The dust has settled on the casting of Jodie Whittaker as the new Doctor in Doctor Who now, and she’s going to start filming for series 11 of the show before the year is out (and, of course, we’ll see her for the first time in the role on Christmas Day).
Ahead of the announcement that she had the role, very few people were in on the secret. But one person who did have at least some inside knowledge was former Doctor Who boss Russell T Davies. So much so that he slipped hints about her casting in a newly-published book of Doctor Who poetry.
“Let’s just say I’m friends with all these people”, Davies said of Steven Moffat and Chris Chibnall (Who bosses present and future, of course). “And we’ve been friends for years. So I knew what was in the air. I knew kind of”.
Davies was invited by BBC Books to illustrate the poetry book, that’s been penned by James Goss. And he told the Radio Times that “there’s a poem called Contents, which I thought ‘Well I’ll draw a trunk, and in that trunk there’s something representing every single Doctor,” Davies recalled. And that was tough, and that was me sitting there scratching my head for a long time on some of them. And I got there! And there’s also a handbag in there, you’ll be glad to see”.

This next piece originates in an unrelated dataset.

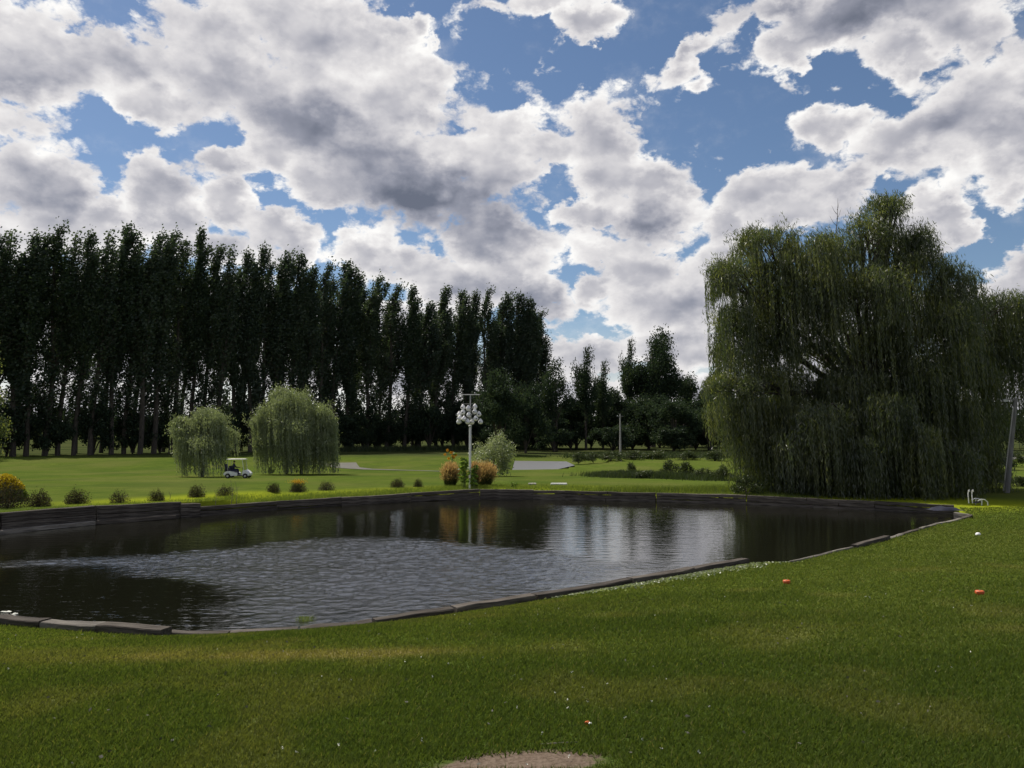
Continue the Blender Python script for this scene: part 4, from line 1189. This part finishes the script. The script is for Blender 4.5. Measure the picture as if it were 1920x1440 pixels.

He dropped further hints too. A female mannequin inside the TARDIS. An unknown Doctor wearing women’s shoes. But also, when he was putting his work together, Davies didn’t know just who had landed the role. As such, he admitted himself that his drawings were “quite speculative”. But not far off the mark, as it turned out!
The book – Now We Are Six Hundred: A Collection Of Time Lord Verse – is on sale from tomorrow.